Chronique de Noémie Vérot

Librairie Rive gauche (Lyon)

« Les printemps arabes ne sont pas une révolution. C’est une rébellion, qu’on doit soutenir, mais tant que la société ne se transforme pas radicalement de l’intérieur, on ne peut pas appeler ce mouvement populaire une révolution. »

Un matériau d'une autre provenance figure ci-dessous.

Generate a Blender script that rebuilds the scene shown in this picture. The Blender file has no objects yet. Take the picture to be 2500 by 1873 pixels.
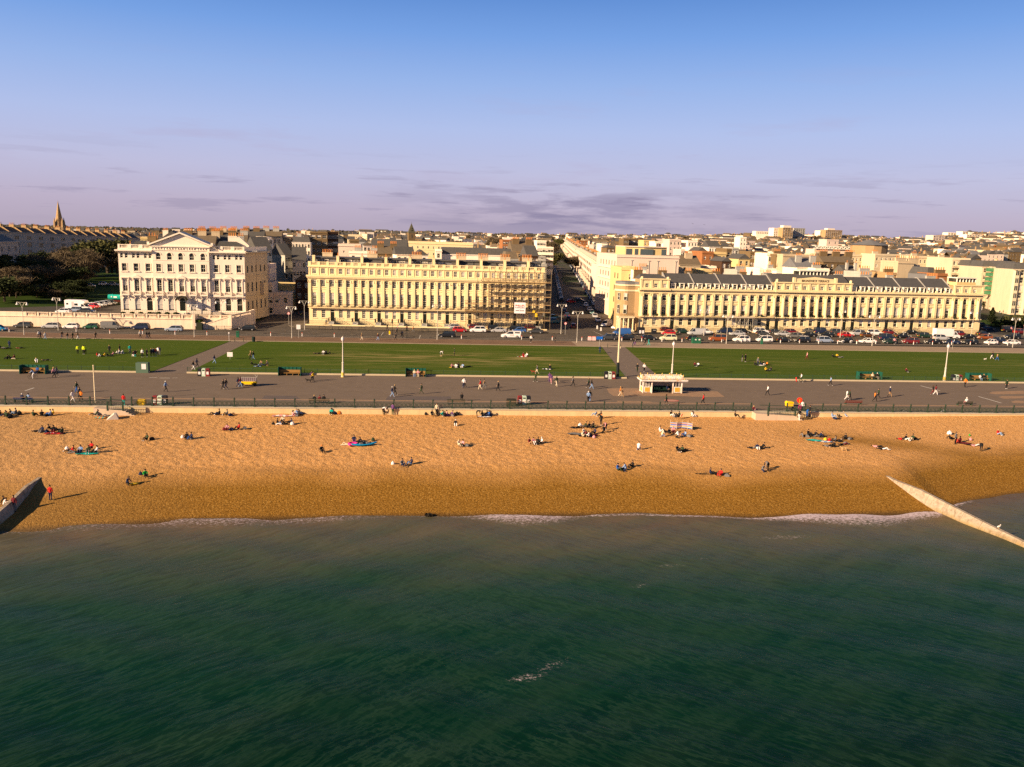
import bpy, math, random
import numpy as np
from mathutils import Matrix, Vector
random.seed(7); RN=np.random.RandomState(5)
S=bpy.context.scene; COL=S.collection; D=bpy.data
PI=math.pi
# ------------------------------------------------------------------ camera model
F=2030.;CX,CY=1250.,936.5
ROLL=math.atan(.028);PITCH=math.atan(356.5/F);YAW=math.radians(5.5);H=26.5
def ray(x,y):
    u=x-CX;v=y-CY;c,s=math.cos(ROLL),math.sin(ROLL);u,v=u*c+v*s,-u*s+v*c
    cp,sp=math.cos(PITCH),math.sin(PITCH);fy=F*cp-v*sp;z=-F*sp-v*cp;cy,sy=math.cos(YAW),math.sin(YAW)
    return Vector((u*cy+fy*sy,-u*sy+fy*cy,z))
ZM={'Z1':(0,480,4.733),'ZH':(270,560,5.267),'Z3':(650,520,5.345),'Z4':(1000,520,5.345),'Z5':(1330,520,5.02),'Z6':(1680,520,5.021),'Z7':(2080,520,5.021),
'P1':(0,790,5.26),'P2':(420,790,5.26),'P3':(840,790,5.26),'P4':(1260,790,5.26),'P5':(1680,790,5.26),'P6':(2080,790,5.26),'B1':(0,1060,2.633),'B2':(830,1060,2.633),'B3':(1660,1060,2.633),'N':(0,0,1),
'ZQ':(540,560,6.904),'ZW':(400,740,6.144),'ZC':(140,690,12.29),'ZR':(2380,700,11.05),'GL':(0,1140,8.72)}
def nat(z,x,y): a,b,s=ZM[z]; return a+x/s,b+y/s
def interp(v,xs,ys): return float(np.interp(v,xs,ys))
SHX=[-90,-60,-42,-27,0,24,38,50,61,63,65,69,76,84,95,140];SHY=[85,86,87.4,90.2,91.2,91.4,90.3,91.2,91.6,92.4,94.5,96.4,98.8,101,103,108]
def shore(x): return interp(x,SHX,SHY)
def beach(x,y):
    ys=shore(x);t=(y-ys)/(127.3-ys);top=-.9+.65*min(1,max(0,(x-55)/40))
    return interp(t,[-3,-1,0,.1,.25,.38,.6,1],[-14,-9,-5,-4.35,-2.9,-2.2,-1.7,top])
AA=[-.6,-.3,-.17,-.07,.09,.22,.325,.45,.59,.67,.76,1.2];AZ=[12,13,17,20,22,25,31,36,35,50,53,53]
SY=[0,300,450,700,1000,1500,2200,6000];SS=[0,0,.12,.3,.55,1,1.04,1.0]
def terr(x,y):
    if y<250: return 0.
    return interp(x/y,AA,AZ)*interp(y,SY,SS)
def ground(x,y):
    if y<127.2: return beach(x,y)
    if x<-62 and y>228.3: return 2.5+max(0,(y-260)*.02)
    return terr(x,y)
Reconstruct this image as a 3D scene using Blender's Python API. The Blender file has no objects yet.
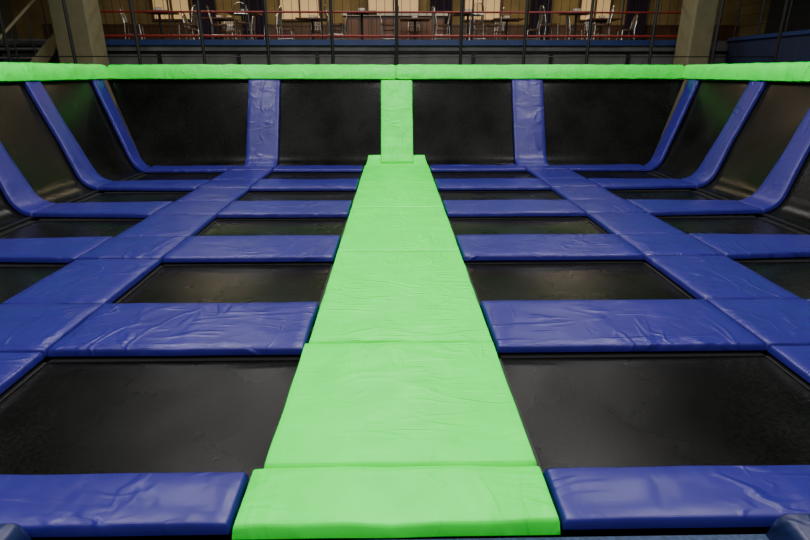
import bpy, bmesh, math, random
from mathutils import Vector, noise, Matrix
random.seed(4)
H=1.65
C=bpy.context.scene.collection

# ---------------- materials ----------------
def newmat(name):
    m=bpy.data.materials.new(name); m.use_nodes=True
    nt=m.node_tree; b=nt.nodes['Principled BSDF']
    return m,nt,b
def simple(name,col,rough=.6,metal=0,noise_amt=.12,nscale=6,bump=.0,spec=.5):
    m,nt,b=newmat(name)
    tc=nt.nodes.new('ShaderNodeTexCoord'); n=nt.nodes.new('ShaderNodeTexNoise')
    n.inputs['Scale'].default_value=nscale; n.inputs['Detail'].default_value=5
    nt.links.new(tc.outputs['Object'],n.inputs['Vector'])
    r=nt.nodes.new('ShaderNodeValToRGB')
    r.color_ramp.elements[0].position=.3; r.color_ramp.elements[1].position=.7
    r.color_ramp.elements[0].color=[c*(1-noise_amt) for c in col]+[1]
    r.color_ramp.elements[1].color=[min(1,c*(1+noise_amt)) for c in col]+[1]
    nt.links.new(n.outputs['Fac'],r.inputs['Fac']); nt.links.new(r.outputs['Color'],b.inputs['Base Color'])
    b.inputs['Roughness'].default_value=rough; b.inputs['Metallic'].default_value=metal
    b.inputs['Specular IOR Level'].default_value=spec
    if bump:
        bp=nt.nodes.new('ShaderNodeBump'); bp.inputs['Strength'].default_value=bump; bp.inputs['Distance'].default_value=.01
        nt.links.new(n.outputs['Fac'],bp.inputs['Height']); nt.links.new(bp.outputs['Normal'],b.inputs['Normal'])
    return m
def vinyl(name,col,rough=.42,crease=1.0,spec=.5):
    m,nt,b=newmat(name); N=nt.nodes.new; L=nt.links.new
    tc=N('ShaderNodeTexCoord')
    oi=N('ShaderNodeObjectInfo')
    add=N('ShaderNodeVectorMath'); add.operation='ADD'
    mul=N('ShaderNodeMath'); mul.operation='MULTIPLY'; mul.inputs[1].default_value=37
    L(oi.outputs['Random'],mul.inputs[0]); L(tc.outputs['Object'],add.inputs[0]); L(mul.outputs[0],add.inputs[1])
    prev=None
    # fold lines running in several directions
    for ang,sc,st,dist in((.5,(1.0,3.2,1.5),1.0,.020),(-.7,(3.4,1.1,1.5),.8,.016),(1.3,(1.6,5.0,2.0),.7,.010)):
        mp=N('ShaderNodeMapping'); mp.inputs['Rotation'].default_value=(0,0,ang); mp.inputs['Scale'].default_value=sc
        L(add.outputs[0],mp.inputs['Vector'])
        a=N('ShaderNodeTexNoise'); a.inputs['Scale'].default_value=1.3; a.inputs['Detail'].default_value=2
        a.inputs['Distortion'].default_value=.6; a.inputs['Roughness'].default_value=.4
        L(mp.outputs[0],a.inputs['Vector'])
        s=N('ShaderNodeMath'); s.operation='SUBTRACT'; s.inputs[1].default_value=.5; L(a.outputs['Fac'],s.inputs[0])
        ab=N('ShaderNodeMath'); ab.operation='ABSOLUTE'; L(s.outputs[0],ab.inputs[0])
        mr=N('ShaderNodeMapRange'); mr.interpolation_type='SMOOTHSTEP'; mr.inputs['From Min'].default_value=0; mr.inputs['From Max'].default_value=.06
        mr.inputs['To Min'].default_value=1; mr.inputs['To Max'].default_value=0; L(ab.outputs[0],mr.inputs['Value'])
        k=N('ShaderNodeTexNoise'); k.inputs['Scale'].default_value=2.2+ang; k.inputs['Detail'].default_value=1; L(add.outputs[0],k.inputs['Vector'])
        km=N('ShaderNodeMapRange'); km.inputs['From Min'].default_value=.48; km.inputs['From Max'].default_value=.68; L(k.outputs['Fac'],km.inputs['Value'])
        mm=N('ShaderNodeMath'); mm.operation='MULTIPLY'; L(mr.outputs[0],mm.inputs[0]); L(km.outputs[0],mm.inputs[1])
        bp=N('ShaderNodeBump'); bp.inputs['Strength'].default_value=min(1,st*crease); bp.inputs['Distance'].default_value=dist; L(mm.outputs[0],bp.inputs['Height'])
        if prev: L(prev.outputs[0],bp.inputs['Normal'])
        prev=bp
    c=N('ShaderNodeTexNoise'); c.inputs['Scale'].default_value=3.4; c.inputs['Detail'].default_value=2; c.inputs['Distortion'].default_value=.4; L(add.outputs[0],c.inputs['Vector'])
    f=N('ShaderNodeTexNoise'); f.inputs['Scale'].default_value=260; L(tc.outputs['Object'],f.inputs['Vector'])
    b2=N('ShaderNodeBump'); b2.inputs['Strength'].default_value=.42; b2.inputs['Distance'].default_value=.03; L(c.outputs['Fac'],b2.inputs['Height']); L(prev.outputs[0],b2.inputs['Normal'])
    b3=N('ShaderNodeBump'); b3.inputs['Strength'].default_value=.15; b3.inputs['Distance'].default_value=.001; L(f.outputs['Fac'],b3.inputs['Height']); L(b2.outputs[0],b3.inputs['Normal'])
    L(b3.outputs[0],b.inputs['Normal'])
    r=N('ShaderNodeValToRGB'); L(c.outputs['Fac'],r.inputs['Fac'])
    r.color_ramp.elements[0].position=.3; r.color_ramp.elements[1].position=.7
    r.color_ramp.elements[0].color=[x*.93 for x in col]+[1]; r.color_ramp.elements[1].color=[min(1,x*1.07) for x in col]+[1]
    L(r.outputs['Color'],b.inputs['Base Color'])
    b.inputs['Roughness'].default_value=rough; b.inputs['Specular IOR Level'].default_value=spec
    return m
def matmat(name,base,rough,spec=.5):
    m,nt,b=newmat(name); N=nt.nodes.new; L=nt.links.new
    tc=N('ShaderNodeTexCoord')
    n=N('ShaderNodeTexNoise'); n.inputs['Scale'].default_value=1.4; n.inputs['Detail'].default_value=6; n.inputs['Roughness'].default_value=.5
    L(tc.outputs['Object'],n.inputs['Vector'])
    n2=N('ShaderNodeTexNoise'); n2.inputs['Scale'].default_value=45; n2.inputs['Detail'].default_value=3; L(tc.outputs['Object'],n2.inputs['Vector'])
    mx=N('ShaderNodeMath'); mx.operation='MULTIPLY'; L(n.outputs['Fac'],mx.inputs[0]); L(n2.outputs['Fac'],mx.inputs[1])
    r=N('ShaderNodeValToRGB'); L(mx.outputs[0],r.inputs['Fac'])
    r.color_ramp.elements[0].position=.12; r.color_ramp.elements[1].position=.42
    r.color_ramp.elements[0].color=[x*.4 for x in base]+[1]; r.color_ramp.elements[1].color=[x*3.0 for x in base]+[1]
    L(r.outputs['Color'],b.inputs['Base Color'])
    w=N('ShaderNodeTexNoise'); w.inputs['Scale'].default_value=350; L(tc.outputs['Object'],w.inputs['Vector'])
    bp=N('ShaderNodeBump'); bp.inputs['Strength'].default_value=.10; bp.inputs['Distance'].default_value=.002; L(w.outputs['Fac'],bp.inputs['Height'])
    bq=N('ShaderNodeBump'); bq.inputs['Strength'].default_value=.3; bq.inputs['Distance'].default_value=.02; L(n.outputs['Fac'],bq.inputs['Height']); L(bp.outputs[0],bq.inputs['Normal'])
    L(bq.outputs[0],b.inputs['Normal'])
    rr=N('ShaderNodeMapRange'); rr.inputs['To Min'].default_value=rough-.05; rr.inputs['To Max'].default_value=rough+.06; L(n.outputs['Fac'],rr.inputs['Value'])
    L(rr.outputs[0],b.inputs['Roughness']); b.inputs['Specular IOR Level'].default_value=spec
    return m
def emis(name,col,s):
    m,nt,b=newmat(name); b.inputs['Base Color'].default_value=(*col,1); b.inputs['Emission Color'].default_value=(*col,1); b.inputs['Emission Strength'].default_value=s
    return m
GREEN=vinyl('green_vinyl',(.002,.86,.045),.42,.42,.28)
BLUE=vinyl('blue_vinyl',(.013,.009,.145),.36,.42,.38)
BLUE_D=vinyl('dark_blue_vinyl',(.006,.010,.06),.4,.5)
MAT=matmat('woven_mat',(.0028,.0027,.0026),.27,.13)
WMAT=matmat('woven_wall_mat',(.0030,.0029,.0028),.25,.13)
STEEL=simple('black_steel',(.006,.006,.007),.5,.3)
CHROME=simple('chair_metal',(.5,.48,.45),.3,1)
CREAM=simple('cream_paint',(.15,.135,.07),.7)
CAFE=simple('cafe_wall_paint',(.26,.19,.07),.8,nscale=1.0,noise_amt=.35)
WOOD=simple('wood_table',(.12,.05,.02),.4)
WOODP=simple('wood_panel',(.085,.042,.018),.5,nscale=3,noise_amt=.3)
RED=simple('red_paint',(.19,.010,.009),.5)
BLUEP=simple('blue_paint',(.008,.022,.10),.5)
BLUEG=simple('gallery_blue_paint',(.006,.012,.045),.6)
FASC=simple('fascia_grey',(.085,.085,.08),.7,nscale=2,noise_amt=.35)
CONC=simple('concrete',(.10,.10,.10),.85,bump=.3)
DARKW=simple('dark_wall_paint',(.03,.035,.035),.85)
OLIVE=simple('olive_wall_paint',(.07,.07,.045),.85)
CEIL=simple('ceiling_paint',(.02,.02,.02),.9)
CURT=simple('curtain_fabric',(.02,.010,.03),.9)
CARPET=simple('deck_carpet',(.018,.035,.08),.95,nscale=60,noise_amt=.4,bump=.4)
GLASSL=emis('lit_window_pane',(1,.70,.32),.22)
WHITE=simple('white_trim',(.5,.48,.43),.6)

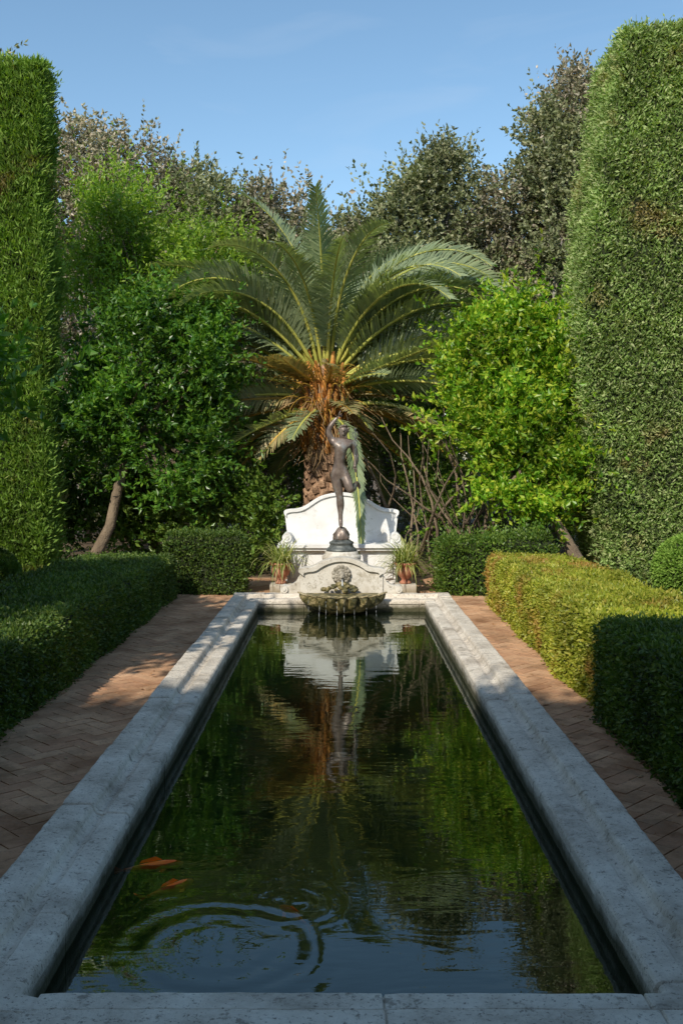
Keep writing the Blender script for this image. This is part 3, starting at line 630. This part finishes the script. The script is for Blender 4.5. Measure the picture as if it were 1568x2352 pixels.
def frond(az,el,ln,bend,old=0,base=None,twist=0.0,leafl=.46,power=1.5,start=.14,droop=.1,sweep=0,roll=None):
    n=26; d=np.array([math.cos(az),math.sin(az),0])
    p=np.array([PX,PY,2.5]) + d*.16 if base is None else np.array(base,float)
    if base is None: p[2]+= .45*math.sin(el)
    pts=[p]; tan=[]
    for k_ in range(n):
        t=k_/(n-1); th=el-bend*t**power; az2=az+twist*t*t; v=np.array([math.cos(az2)*math.cos(th),math.sin(az2)*math.cos(th),math.sin(th)]); tan.append(v); p=p+v*ln/n; pts.append(p)
    P=np.array(pts); T=np.array(tan+[tan[-1]])
    (rold if old else rach).tube(P,[.032*(1-.9*k_/n)+.002 for k_ in range(n+1)],6,False)
    m=int(ln*30); V=VL[old];F=FL[old]
    if roll is None: roll=R.normal()*.45
    for k_ in range(m):
        t=start+(1-start)*k_/m; f=t*n; i0=min(int(f),n-1); c_=P[i0]*(1-(f-i0))+P[i0+1]*(f-i0); tt=T[i0]
        sd=nrm(np.cross(tt,UP+1e-3)); u=np.cross(sd,tt); sd,u=sd*math.cos(roll)+u*math.sin(roll),u*math.cos(roll)-sd*math.sin(roll)
        prof_=leafl*min(1,(t-.05)*4.5)*(1-.72*max(0,t-.55)/.45)
        for s in (-1,1):
            fw=.45+.75*t+sweep; v=nrm(sd*s+tt*fw+u*(.38+R.normal()*.1)+R.normal(size=3)*.07); l=prof_*R.uniform(.85,1.12)
            wd=nrm(np.cross(v,u+sd*s*-.3))*.0155
            dr=UP*(-droop if not old else -.2)*l
            a_=c_; b_=c_+v*l*.5; e_=c_+v*l+dr; o=len(V)
            V+=[a_-wd*.5,a_+wd*.5,b_+wd,b_-wd,e_+wd*.15,e_-wd*.15]; F+=[(o,o+1,o+2,o+3),(o+3,o+2,o+4,o+5)]
D=math.radians
spec=[(150,88,3.4,1.0,.5),(170,80,3.4,1.7,0),(40,78,3.4,1.6,0),(-20,76,3.5,2.0,0),(-60,78,3.0,1.5,0),(-100,84,2.9,.9,0),(-130,74,3.1,1.7,0),(10,66,3.7,1.9,0),(-10,58,3.6,1.7,0),(20,48,3.5,1.3,0),
 (-40,68,3.1,1.8,0),(-72,72,2.6,1.2,0),(-112,72,2.6,1.3,0),(-150,66,3.3,2.1,0),(180,60,3.4,1.9,0),(200,50,3.3,1.5,0),(160,52,3.5,1.4,0),(-165,42,3.0,1.1,0),(-30,46,3.1,1.3,0),(150,72,3.4,1.3,0),(60,64,3.4,1.5,0),(120,64,3.4,1.5,0),(80,58,3.3,1.5,0),
 (5,72,3.9,2.1,0),(-5,34,3.2,1.0,0),(185,34,3.2,.9,0),(-38,58,3.0,1.7,0),(-142,58,2.9,1.7,0),(0,44,3.6,1.5,0),(178,42,3.4,1.3,0),(-18,60,3.5,2.1,0),(195,66,3.4,2.2,0)]
for a,e_,l,b_,tw in spec: frond(D(a+R.normal()*4),D(e_),l,b_,0,twist=tw)
for i in range(30):
    el=R.uniform(25,72); frond(D(R.uniform(-30,210)),D(el),R.uniform(2.7,3.4),R.uniform(1.1,1.9),0,twist=R.normal()*.3)
for i in range(44):
    el=R.uniform(-28,26); az=D(R.uniform(-42,222)) if R.random()<.88 else D(R.uniform(-135,-45)); front=math.sin(az)<-.6
    frond(az,D(el),R.uniform(1.9,2.8)*(.5 if front else 1),R.uniform(.2,.8),int(R.random()<.4),twist=R.normal()*.3,leafl=.32)
frond(D(-80),D(0),3.4,1.45,0,base=(PX+.1,PY-.3,2.15),twist=-.05,leafl=.27,power=1.3,droop=.15,sweep=.9,roll=.2)
frond(D(-22),D(15),3.2,1.7,0,base=(PX+.3,PY-.1,2.35),twist=.1,leafl=.26,power=.9,droop=.4,sweep=.5)
for i,nm in ((0,'leaflets'),(1,'old_leaflets')): npmesh(nm,VL[i],FL[i],M['palm' if i==0 else 'palmold'],pa)
M['rachis']=solidmat('frond_rib',[(.3,(.24,.28,.05)),(.7,(.5,.45,.1))],3,3,.5,.1,.002,30)
rach.obj('frond_ribs',M['rachis'],pa,True); rold.obj('old_frond_ribs',M['stalk'],pa,True)
mb=MB()
for i in range(150):
    a=R.random()*6.283; el=R.uniform(.3,1.4); p=np.array([PX+.3*math.cos(a),PY+.3*math.sin(a),R.uniform(2.0,2.8)]); pts=[p]; s_=R.uniform(.08,.17)
    for k_ in range(6): th=el-.25*k_; p=p+s_*np.array([math.cos(a)*math.cos(th),math.sin(a)*math.cos(th),math.sin(th)]); pts.append(p)
    mb.tube(pts,[.010,.009,.008,.007,.005,.003,.002],5,False)
mb.obj('fruit_stalks',M['stalk'],pa,True)
mb=MB()
for i in range(190):
    a=R.random()*6.283; p=np.array([PX+.36*math.cos(a),PY+.36*math.sin(a),R.uniform(1.7,2.8)]); pts=[p]; oo=R.uniform(.04,.12)
    for k_ in range(5): p=p+np.array([math.cos(a)*oo,math.sin(a)*oo,-.08])+R.normal(size=3)*.02; pts.append(p)
    mb.tube(pts,[.009,.008,.007,.005,.003,.001],4,False)
mb.obj('dead_fibres',M['fibre'],pa,True)

n=70; xs=np.where(R.random(n)<.5,R.uniform(-2.0,-1.3,n),R.uniform(1.28,1.62,n)); P=np.column_stack([xs,R.uniform(3,12,n),np.full(n,GZ+.006)])
Dd=np.column_stack([R.normal(size=(n,2)),R.normal(size=n)*.1]); leaves('fallen_leaves',P,Dd,.035+.03*R.random(n),.022,M['litter'],side=np.tile(UP,(n,1))+R.normal(size=(n,3))*.15)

Adonis est considéré comme l’un des plus grands auteurs arabes vivants. Il a reçu le prestigieux prix Goethe en 2011, comme avant lui Pina Bausch, Hermann Hesse ou encore Amos Oz. Il a écrit de nombreux recueils de poèmes et une dizaine d’essais. D’origine syrienne et de nationalité libanaise, il a 81 ans et vit en France. Connu pour être de gauche, profondément laïc et engagé dans la révolte syrienne, il n’hésite pourtant pas à critiquer celle-ci vivement – comme en témoigne sa « Lettre ouverte » au président Bachar el-Assad, où il se demande « pourquoi les arabes n’ont pas réussi, depuis quinze siècles, à fonder des démocraties, […] des sociétés dont la norme serait l’égalité entre les individus, et non l’appartenance ethnique et tribale, […] non la doctrine religieuse et la charia, mais les lois civiles ? » Selon lui, les jeunes Syriens en révolte ne bouleversent pas en profondeur la société arabe. Ils permettent simplement de remplacer le régime politique en place par un autre tout aussi rétrograde et totalitaire. Car tant qu’ils n’éradiquent pas le religieux du politique, la révolution est vouée à l’échec. Ce sont les courants religieux les mieux organisés (par exemple les Frères musulmans) qui se substituent au régime renversé en accaparant la révolution. Mais il ne sert à rien de faire la révolution si l’islam devient religion d’État, même si l’on parle « d’islam modéré ». Il faut qu’un Kurde, un chrétien, un chiite ou un Assyrien puisse aujourd’hui être président en Syrie. Il faut interdire le parti unique, favoriser l’émancipation des femmes et se libérer de la férule de l’Occident. La révolte doit commencer par l’égalité entre homme et femme, sinon la société sera « handicapée », dit-il encore.